As we were talking Sunday about leaving the past behind, I realized that the past I needed to leave behind wasn't drugs, or molestation, or any of the other things most struggle with - it is the past of being a worker - grasping the fact that God saved me to, so I could stop working to please Him - but love Him. I feel like a completely different person (well, at least until I'm still prodding history lessons at 6:30 p.m. :D ) It is truth I've known, but not grasped in this way before.

I'm amazed at the difference in my home, just because I came home as a lover. There is still much to be done, but much rest in knowing that my role is to love, and God is big enough to do the work.

So I return home with a brand new confidence in my God and what He intends for me, and I'm super pumped about the beginning of MOPS and sharing God's love with all those moms!

While I was gone, I did a visual activity that was very eye-opening to me.

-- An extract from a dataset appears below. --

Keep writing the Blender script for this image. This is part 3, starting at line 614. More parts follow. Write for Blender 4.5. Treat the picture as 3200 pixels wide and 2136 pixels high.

My Breathe book suggested to draw a tree and make branches for every responsibility I had in my life. Then add a branch off of it for every facet of that responsibility. For instance:
laundry - Towels, bedding, Bill, Me, Clayton....
Meals - planning, shopping, Monday- breakfast, lunch, dinner, Tuesday - breakfast.....
Finances - bills, planning, budgeting, banking...
MOPS - registration, programming, DGL's, mentors.....

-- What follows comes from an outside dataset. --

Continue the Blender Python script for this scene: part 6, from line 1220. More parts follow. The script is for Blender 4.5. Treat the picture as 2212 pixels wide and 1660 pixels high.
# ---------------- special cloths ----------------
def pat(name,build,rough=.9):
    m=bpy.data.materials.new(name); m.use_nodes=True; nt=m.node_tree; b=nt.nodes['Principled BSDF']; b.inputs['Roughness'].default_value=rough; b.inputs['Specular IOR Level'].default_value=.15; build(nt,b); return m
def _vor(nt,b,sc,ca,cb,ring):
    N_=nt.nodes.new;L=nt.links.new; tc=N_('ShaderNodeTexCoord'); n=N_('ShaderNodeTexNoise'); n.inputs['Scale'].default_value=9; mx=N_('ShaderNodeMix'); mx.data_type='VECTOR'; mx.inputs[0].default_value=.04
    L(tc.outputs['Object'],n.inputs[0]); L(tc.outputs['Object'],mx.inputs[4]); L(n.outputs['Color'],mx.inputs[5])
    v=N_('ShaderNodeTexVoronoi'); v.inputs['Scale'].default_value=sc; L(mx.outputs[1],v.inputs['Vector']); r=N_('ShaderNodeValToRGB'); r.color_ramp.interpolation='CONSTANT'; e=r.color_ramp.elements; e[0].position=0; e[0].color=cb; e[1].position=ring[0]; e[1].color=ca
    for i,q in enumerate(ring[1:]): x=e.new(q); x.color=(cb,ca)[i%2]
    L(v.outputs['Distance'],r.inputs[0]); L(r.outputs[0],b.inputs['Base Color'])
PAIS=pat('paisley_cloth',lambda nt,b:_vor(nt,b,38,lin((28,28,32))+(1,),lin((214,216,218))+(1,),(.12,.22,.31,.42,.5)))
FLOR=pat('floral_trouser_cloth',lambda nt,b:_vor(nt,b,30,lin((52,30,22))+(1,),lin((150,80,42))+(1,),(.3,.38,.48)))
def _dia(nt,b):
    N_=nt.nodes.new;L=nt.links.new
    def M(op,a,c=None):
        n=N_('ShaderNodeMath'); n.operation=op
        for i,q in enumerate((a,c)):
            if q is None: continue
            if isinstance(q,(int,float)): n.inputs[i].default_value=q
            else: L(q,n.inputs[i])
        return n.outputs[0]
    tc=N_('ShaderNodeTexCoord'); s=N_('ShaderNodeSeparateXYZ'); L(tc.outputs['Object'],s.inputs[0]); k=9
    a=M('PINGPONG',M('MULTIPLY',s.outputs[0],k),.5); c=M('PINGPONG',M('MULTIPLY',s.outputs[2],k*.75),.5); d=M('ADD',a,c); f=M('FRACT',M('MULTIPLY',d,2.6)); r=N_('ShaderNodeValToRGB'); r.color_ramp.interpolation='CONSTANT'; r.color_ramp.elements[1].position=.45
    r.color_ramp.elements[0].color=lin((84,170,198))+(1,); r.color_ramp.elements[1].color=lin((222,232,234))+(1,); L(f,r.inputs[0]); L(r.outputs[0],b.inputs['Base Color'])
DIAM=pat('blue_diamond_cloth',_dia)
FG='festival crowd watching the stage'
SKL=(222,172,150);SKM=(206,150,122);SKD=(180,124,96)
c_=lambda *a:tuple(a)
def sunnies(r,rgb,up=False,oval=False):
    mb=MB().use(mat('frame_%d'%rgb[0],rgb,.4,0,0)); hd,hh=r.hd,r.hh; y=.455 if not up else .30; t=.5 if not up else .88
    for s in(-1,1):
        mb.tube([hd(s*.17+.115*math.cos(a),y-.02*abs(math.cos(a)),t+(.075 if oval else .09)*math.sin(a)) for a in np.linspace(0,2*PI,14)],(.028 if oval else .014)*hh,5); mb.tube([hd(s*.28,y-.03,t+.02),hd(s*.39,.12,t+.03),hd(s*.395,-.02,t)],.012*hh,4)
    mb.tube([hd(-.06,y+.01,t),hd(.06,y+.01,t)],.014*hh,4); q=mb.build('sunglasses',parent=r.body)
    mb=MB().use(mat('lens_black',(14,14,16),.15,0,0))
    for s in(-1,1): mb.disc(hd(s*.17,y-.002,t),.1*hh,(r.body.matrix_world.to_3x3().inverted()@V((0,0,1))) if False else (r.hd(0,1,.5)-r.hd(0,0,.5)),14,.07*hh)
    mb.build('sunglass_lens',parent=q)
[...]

You get the idea. Anyway, the idea is to fill it all out and then decide what you can prune off your tree to create more breathing room in your life.It was quite eye opening.
1) I was totally overwhelmed with the amount of branches on my tree.
2) I was amazed how small MOPS looks compared to my life and how little space it actually takes.
3) I initially left off some of the MOST important things in my life: my marriage (Yikes!) and my book .
4) I could only find one thing to totally prune off and do away with. The other things can be pruned - but will have to be grafted into someone else's tree. In other words, they have to be done - but not necessarily by me.

So, still praying about what to do. I really believe that I need to purposefully remove some "work" from my life if I'm going to focus on being a "lover."